With pictures left out, retype the lines from the start of the records through the one that contains "V = lambda *a: np.array(a, float)".

---

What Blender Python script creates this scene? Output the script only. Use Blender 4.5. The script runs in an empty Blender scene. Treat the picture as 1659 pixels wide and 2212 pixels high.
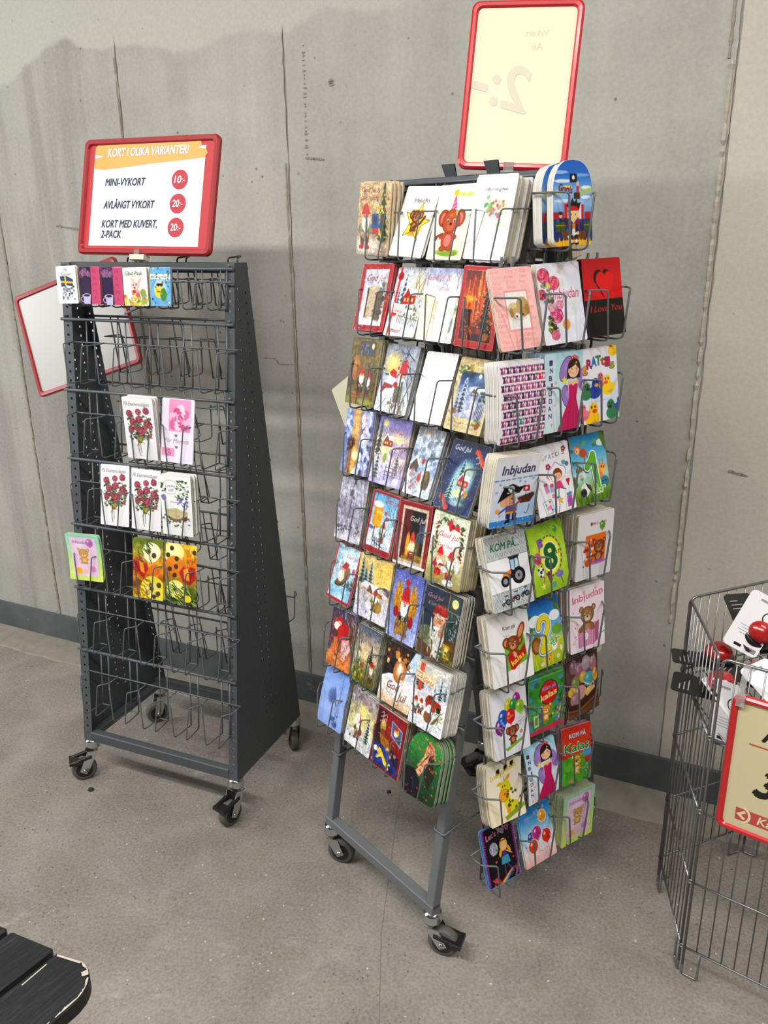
import bpy, math, random
import numpy as np
from mathutils import Matrix, Vector

S = bpy.context.scene
COL = S.collection
R = random.Random(7)
V = lambda *a: np.array(a, float)

# ------------------------------------------------------------------ camera
CAM_H, FPX, PITCH, ROLL = 1.6, 1790.0, 0.3304, -0.0131
cam = bpy.data.cameras.new('camera')
cam.sensor_fit = 'VERTICAL'
cam.sensor_height = 36.0
cam.lens = FPX / 2212 * 36.0
cam.clip_start = 0.05
camo = bpy.data.objects.new('camera', cam)
COL.objects.link(camo)
_F = V(0, math.cos(PITCH), -math.sin(PITCH))
_R0 = V(1, 0, 0)
_U0 = np.cross(_R0, _F)
_RX = math.cos(ROLL) * _R0 + math.sin(ROLL) * _U0
_UX = -math.sin(ROLL) * _R0 + math.cos(ROLL) * _U0
camo.matrix_world = Matrix(((_RX[0], _UX[0], -_F[0], 0), (_RX[1], _UX[1], -_F[1], 0), (_RX[2], _UX[2], -_F[2], CAM_H), (0, 0, 0, 1)))
S.camera = camo

# ------------------------------------------------------------------ world, lights, exposure
S.view_settings.view_transform = 'Standard'
S.view_settings.look = 'None'
S.view_settings.gamma = 1.0
S.view_settings.use_curve_mapping = False
S.view_settings.exposure = 0.07
w = bpy.data.worlds.new('hall_ambient')
S.world = w
w.use_nodes = True
w.node_tree.nodes['Background'].inputs[0].default_value = (0.97, 0.99, 1.0, 1)
w.node_tree.nodes['Background'].inputs[1].default_value = 0.055


def area(name, loc, target, sx, sy, power, color):
    l = bpy.data.lights.new(name, 'AREA')
    l.shape = 'RECTANGLE'
    l.size, l.size_y, l.energy, l.color = sx, sy, power, color
    o = bpy.data.objects.new(name, l)
    COL.objects.link(o)
    o.location = loc
    o.rotation_euler = (Vector(target) - Vector(loc)).to_track_quat('-Z', 'Y').to_euler()
    return o


def tube_lamp(loc, length, wid, power, color, yaw):
    o = area('unseen_tube_light', loc, (loc[0], loc[1], 0), length, wid, power, color)
    o.rotation_euler = (0, 0, yaw)
    return o


area('daylight_window', (-4.6, 2.1, 2.15), (0.0, 1.9, 1.0), 2.2, 1.5, 95, (0.95, 0.98, 1.0))
tube_lamp((-1.55, 0.45, 3.4), 2.6, 0.2, 125, (1.0, 0.985, 0.955), math.radians(-25.5))
tube_lamp((1.0, -1.0, 3.4), 2.6, 0.2, 92, (1.0, 0.98, 0.94), math.radians(-25.5))
tube_lamp((2.3, 0.35, 3.4), 2.0, 0.2, 34, (1.0, 0.975, 0.93), math.radians(-25.5))  # added fill light, no tube known here; brightens the right of the wall

# ------------------------------------------------------------------ colours and materials


def s2l(c):
    c = np.asarray(c, float)
    return np.where(c <= 0.04045, c / 12.92, ((c + 0.055) / 1.055) ** 2.4)


def hx(c):
    if isinstance(c, str):
        if len(c) == 3:
            c = ''.join(k * 2 for k in c)
        return np.array([int(c[i:i + 2], 16) / 255 for i in (0, 2, 4)])
    return np.asarray(c, float) / 255.0


def lin4(c):
    return tuple(s2l(hx(c))) + (1.0,)


MATS = {}


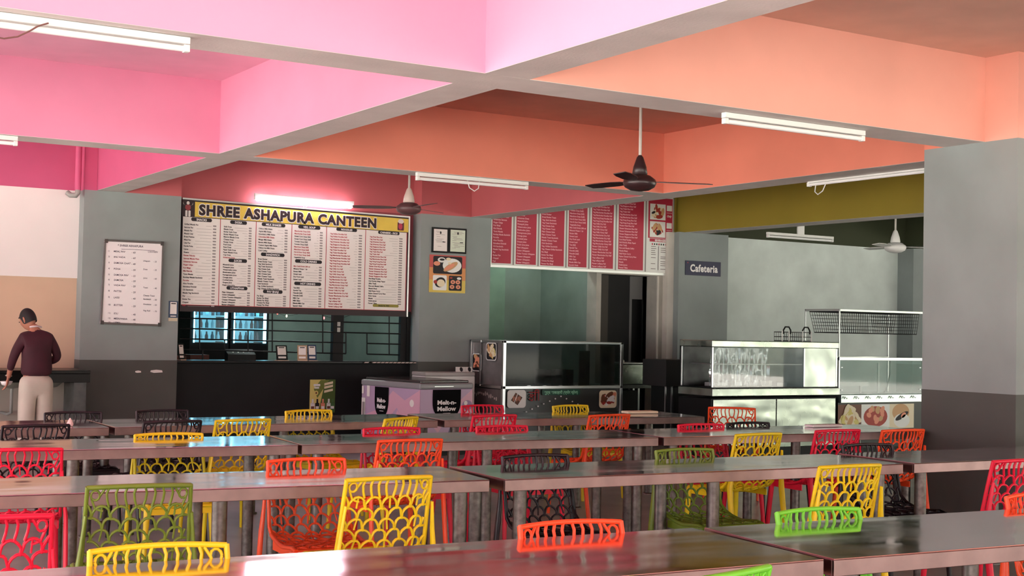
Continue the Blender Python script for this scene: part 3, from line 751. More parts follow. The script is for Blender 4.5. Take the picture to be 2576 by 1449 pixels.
def _green(t_, W_, H_, th):
    MB().box(0, W_, 0, .004, 0, H_).build('sheet', mat('poster_green', (74, 98, 44), .5), t_)
    b = MB(); b.poly([(0, -.001, 0), (W_*.35, -.001, 0), (W_*.6, -.001, H_), (0, -.001, H_)], 8)
    b.poly([(W_*.15, -.002, H_*.72), (W_*.42, -.002, H_*.99), (W_*.75, -.002, H_*.99), (W_*.3, -.002, H_*.45)], 9)
    b.rrect(W_*.14, W_*.40, H_*.80, H_*.87, .006, -.003, 6); b.rrect(W_*.17, W_*.36, H_*.73, H_*.78, .006, -.003, 6)
    for k, z_ in enumerate((.82, .72, .60)): b.poly([(W_*.56, -.003, H_*z_), (W_*.9, -.003, H_*(z_+.06)), (W_*.9, -.003, H_*(z_+.13)), (W_*.56, -.003, H_*(z_+.07))], 1)
    b.ell(W_*.25, H_*.60, W_*.08, H_*.07, -.003, 8); b.ell(W_*.25, H_*.60, W_*.035, H_*.03, -.004, 3)
    for k, (cx, c_) in enumerate(((.12, 6), (.3, 7), (.52, 4), (.75, 6), (.9, 5))):
        b.rrect(W_*(cx-.08), W_*(cx+.08), H_*.03, H_*.3, .01, -.003, c_); b.rrect(W_*(cx-.035), W_*(cx+.035), H_*.28, H_*.42, .005, -.003, c_)
        b.rect(W_*(cx-.06), W_*(cx+.06), H_*.12, H_*.2, -.004, 6 if c_ != 6 else 3)
    b.build('bottle_picture', food+[mat('poster_moss', (112, 124, 52), .5)], t_)
placard('drinks_poster', 'small green and yellow drinks poster on the black wall below the window', 'poster', (780, 955), (842, 1038), WF-.006, _green)

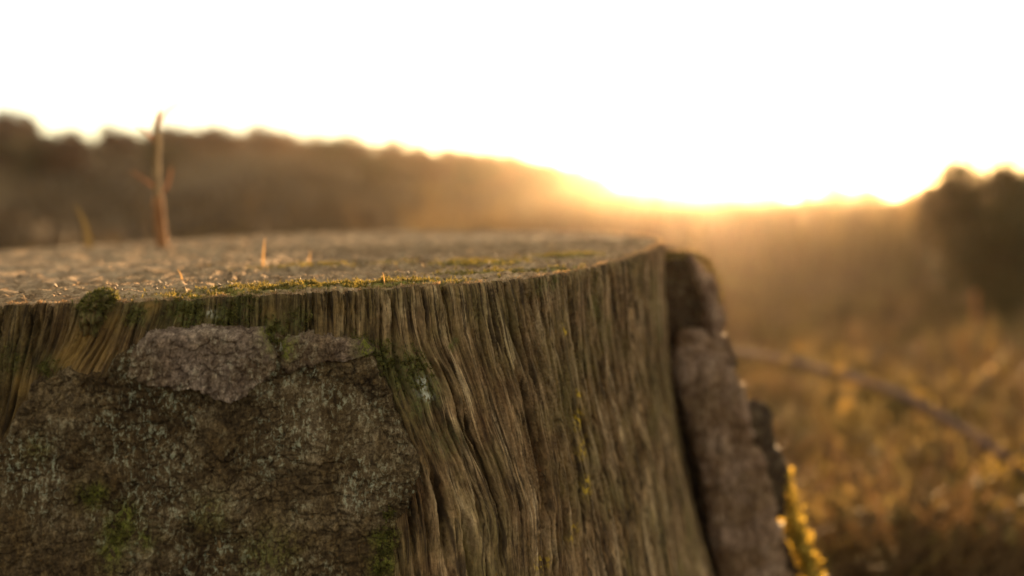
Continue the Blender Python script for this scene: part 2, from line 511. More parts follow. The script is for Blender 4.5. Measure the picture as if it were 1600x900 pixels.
# ------------------------------------------------------------------ ground and hill
_rx = np.array([-2500, -900, -500, -200, 0, 100, 200, 300, 450, 600, 700, 760, 830, 900, 1000, 1100, 1400, 1600, 2200, 4000], float)
_ry = np.array([150, 165, 175, 180, 200, 214, 218, 210, 214, 230, 240, 252, 260, 280, 297, 304, 307, 306, 304, 305], float)
def ridge_el(x, y):
    px = 800 + FPX * x / np.maximum(y, 1e-3)
    px = np.where(y > 1, px, np.where(x > 0, 4000, -2500))
    return np.interp(px, _rx, (305 - _ry) / FPX)
def ground_z(x, y):
    x = np.asarray(x, float); y = np.asarray(y, float)
    d = np.hypot(x, y)
    el = ridge_el(x, y)
    hill = el * 72 * sstep(14, 72, d)
    hill = hill * np.where(d > 72, 1 + 0 * d, 1) - 1.2 * sstep(.012, .045, el) * sstep(40, 70, d)
    g = .06 * perlin(x / 3.1, y / 3.1, 71) * sstep(1.3, 4, d) + .10 * perlin(x / 17, y / 17, 72) * sstep(6, 25, d) + .02 * perlin(x / .4, y / .4, 73)
    return hill + g - .02
def nonuni(a, b, c, fine, coarse_n):
    return None
_g1 = np.concatenate([-np.geomspace(900, 8, 46), np.linspace(-7.9, 7.9, 190), np.geomspace(8, 900, 46)])
_g2 = np.concatenate([-np.geomspace(900, 3, 20), np.linspace(-2.9, 12, 180), np.geomspace(12.2, 110, 110), np.geomspace(114, 900, 24)])
GX, GY = np.meshgrid(_g1, _g2)
GZ = ground_z(GX, GY)
me = mesh_np('ground', np.stack([GX, GY, GZ], -1).reshape(-1, 3), grid_quads(len(_g2), len(_g1)))
obj('ground', me, M_soil, None, 'structure')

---

• **Exercise answer**:
What Blender Python script creates this scene? Output the script only. Use Blender 4.5. The script runs in an empty Blender scene. Treat the picture as 1659 pixels wide and 2212 pixels high.
import bpy, math, random
import numpy as np
from mathutils import Matrix, Vector

S = bpy.context.scene
COL = S.collection
R = random.Random(7)
V = lambda *a: np.array(a, float)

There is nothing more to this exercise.